>> BEGIN
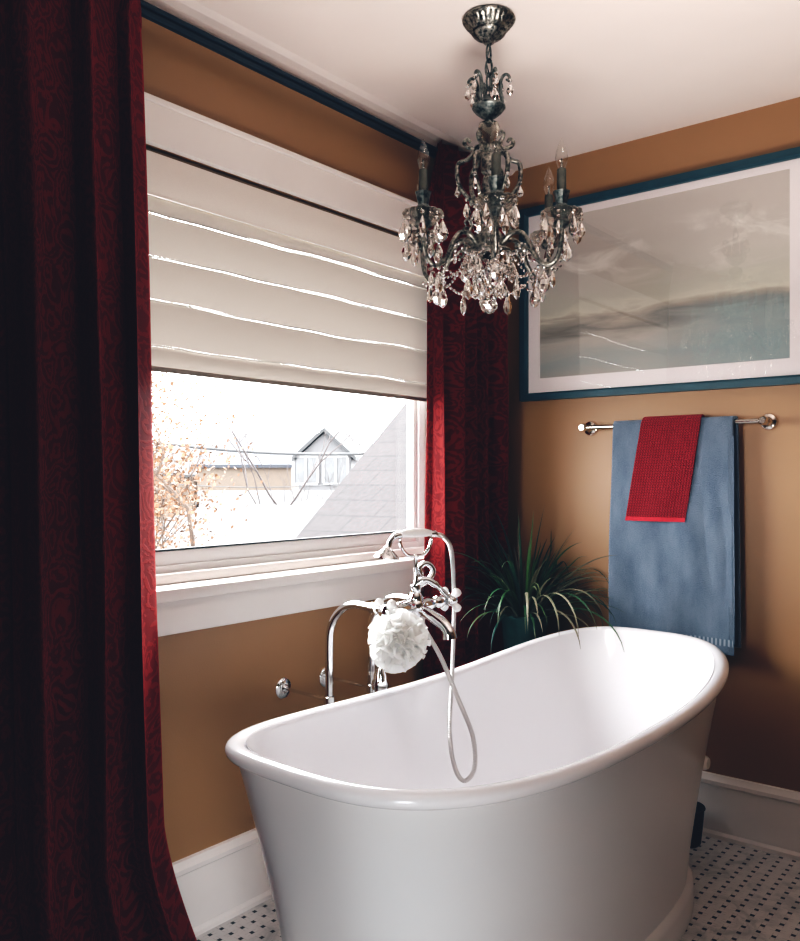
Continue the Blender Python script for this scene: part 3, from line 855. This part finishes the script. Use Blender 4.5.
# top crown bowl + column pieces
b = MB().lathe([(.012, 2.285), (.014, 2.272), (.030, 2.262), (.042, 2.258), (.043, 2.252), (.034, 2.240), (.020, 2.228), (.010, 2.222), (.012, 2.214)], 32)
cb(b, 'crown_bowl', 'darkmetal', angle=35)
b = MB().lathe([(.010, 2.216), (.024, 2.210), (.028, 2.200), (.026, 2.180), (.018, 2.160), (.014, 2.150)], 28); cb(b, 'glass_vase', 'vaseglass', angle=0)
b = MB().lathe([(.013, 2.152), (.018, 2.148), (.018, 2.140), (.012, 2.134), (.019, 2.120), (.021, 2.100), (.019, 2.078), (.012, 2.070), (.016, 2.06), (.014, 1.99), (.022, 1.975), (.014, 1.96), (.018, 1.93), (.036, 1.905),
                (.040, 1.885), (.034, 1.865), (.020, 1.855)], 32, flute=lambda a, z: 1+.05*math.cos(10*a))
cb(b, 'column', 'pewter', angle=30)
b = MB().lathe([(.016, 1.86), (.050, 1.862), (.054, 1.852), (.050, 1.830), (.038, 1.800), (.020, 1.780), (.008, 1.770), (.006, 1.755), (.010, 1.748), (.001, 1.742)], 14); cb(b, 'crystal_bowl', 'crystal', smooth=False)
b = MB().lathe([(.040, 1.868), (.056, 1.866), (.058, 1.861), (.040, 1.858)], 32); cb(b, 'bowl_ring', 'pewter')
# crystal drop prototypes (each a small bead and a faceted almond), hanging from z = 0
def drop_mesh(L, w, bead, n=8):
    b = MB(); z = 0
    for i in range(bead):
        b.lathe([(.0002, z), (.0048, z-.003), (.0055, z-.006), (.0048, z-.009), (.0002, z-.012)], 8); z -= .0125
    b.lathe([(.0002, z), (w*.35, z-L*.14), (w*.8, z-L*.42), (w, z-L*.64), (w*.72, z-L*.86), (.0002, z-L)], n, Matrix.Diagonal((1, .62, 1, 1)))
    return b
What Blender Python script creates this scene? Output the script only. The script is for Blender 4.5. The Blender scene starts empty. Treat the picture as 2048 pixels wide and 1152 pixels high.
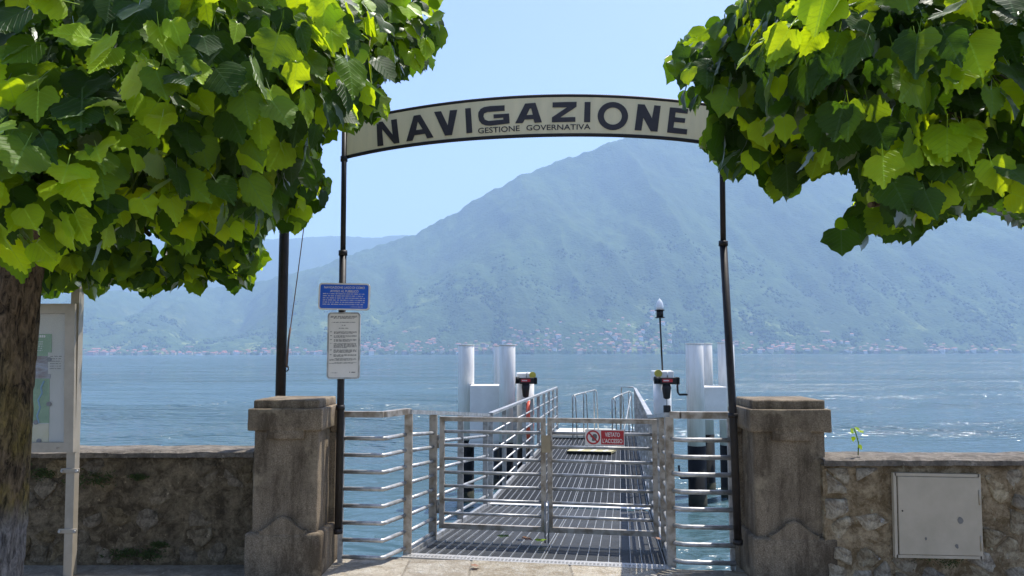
>> END
● SET EXERCISE
Write out the data precisely as given, excluding the pictures.

● EXERCISE OUTPUT
Continue the Blender Python script for this scene: part 3, from line 855. This part finishes the script. Use Blender 4.5.
# top crown bowl + column pieces
b = MB().lathe([(.012, 2.285), (.014, 2.272), (.030, 2.262), (.042, 2.258), (.043, 2.252), (.034, 2.240), (.020, 2.228), (.010, 2.222), (.012, 2.214)], 32)
cb(b, 'crown_bowl', 'darkmetal', angle=35)
b = MB().lathe([(.010, 2.216), (.024, 2.210), (.028, 2.200), (.026, 2.180), (.018, 2.160), (.014, 2.150)], 28); cb(b, 'glass_vase', 'vaseglass', angle=0)
b = MB().lathe([(.013, 2.152), (.018, 2.148), (.018, 2.140), (.012, 2.134), (.019, 2.120), (.021, 2.100), (.019, 2.078), (.012, 2.070), (.016, 2.06), (.014, 1.99), (.022, 1.975), (.014, 1.96), (.018, 1.93), (.036, 1.905),
                (.040, 1.885), (.034, 1.865), (.020, 1.855)], 32, flute=lambda a, z: 1+.05*math.cos(10*a))
cb(b, 'column', 'pewter', angle=30)
b = MB().lathe([(.016, 1.86), (.050, 1.862), (.054, 1.852), (.050, 1.830), (.038, 1.800), (.020, 1.780), (.008, 1.770), (.006, 1.755), (.010, 1.748), (.001, 1.742)], 14); cb(b, 'crystal_bowl', 'crystal', smooth=False)
b = MB().lathe([(.040, 1.868), (.056, 1.866), (.058, 1.861), (.040, 1.858)], 32); cb(b, 'bowl_ring', 'pewter')
# crystal drop prototypes (each a small bead and a faceted almond), hanging from z = 0
def drop_mesh(L, w, bead, n=8):
    b = MB(); z = 0
    for i in range(bead):
        b.lathe([(.0002, z), (.0048, z-.003), (.0055, z-.006), (.0048, z-.009), (.0002, z-.012)], 8); z -= .0125
    b.lathe([(.0002, z), (w*.35, z-L*.14), (w*.8, z-L*.42), (w, z-L*.64), (w*.72, z-L*.86), (.0002, z-L)], n, Matrix.Diagonal((1, .62, 1, 1)))
    return b
What Blender Python script creates this scene? Output the script only. The script is for Blender 4.5. The Blender scene starts empty. Treat the picture as 2048 pixels wide and 1152 pixels high.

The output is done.